Tefekkür ve sorgulama ehli olan bir muvahhid için insanların Allah Resulü ve Kur'an ile aldatılmaları kadar etkileyecek dünyada başka hiç bir olay yoktur.
 Dünyada en büyük alçaklık insanları Allah ile aldatmaktır, dünya menfaati  karşılığında din ve iman satmaktır.
( Bakara, 170- 176)
 Dolayısıyla dünyada en büyük alçaklık ve kahpelik  dinin sırtından para kazanmak, dini bir ticaret meta-ı haline getirmek ve bu ticarete ses çıkarmadan göz yuman vurdumduymaz  ilim adamlarıdır.

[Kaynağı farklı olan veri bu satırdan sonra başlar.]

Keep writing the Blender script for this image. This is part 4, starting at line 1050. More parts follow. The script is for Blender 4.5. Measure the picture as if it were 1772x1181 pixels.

Allah elçileri ile  muvahhidler için milyonlarca insanın hiç düşünmeden ahmak bir cahilin arkasında giden sürü kadar hiçbir şey etkileyemez.
" Bu kitab'a (Kur'an'a) iman etmediklerinden dolayı üzüntüden kendini harab edeceksin"
( Kehf, 6)
(Ey Elçi! )Onlar Kur'an'a iman etmiyorlar diye neredeyse kendine kıyacaksın"
(Şuara, 3)
Bize yuh olsun ki, Allah ile aldatmak, Allah'ın Resulünü süfli emellerine  alet etmek ve uydurma  din ile insanları aldatmak, Amerika'nın  Büyükelçilğini Kudüs'e taşımasının yüzde biri kadar tepki toplamıyor.
 Oysaki tevhid'in merkezi İbrahim (as)ın makamı Mescid-i  Haram dünyanın en rezil adamlarının elinde esir olarak duruyor.
 Bugün Amerika ve İsrail'in en büyük müttefiki Suudi Arabistan kralı ve mescid-i Haram'ın imamları değil mi?
 1400 yıldır bu ümmetin üzerine karanlık bir karabasan gibi çöken, onları perişan eden  uydurma  dinin  eleştirilecek hiçbir tarafı yok mu?
 Veya Allah elçisine gönderilen ve bütün elçilerin tevhid mücadelelerini anlatan Kur'an'ın, Kudüs kadar bir  değeri bulunmuyor  mu?
 Milyonlarca insanın Kur'an'sız bir cahilin izinde  gitmesi Ümmet için Kudüs'ten daha büyük bir yıkım ve kayıp olarak görülmesi gerekmez mi?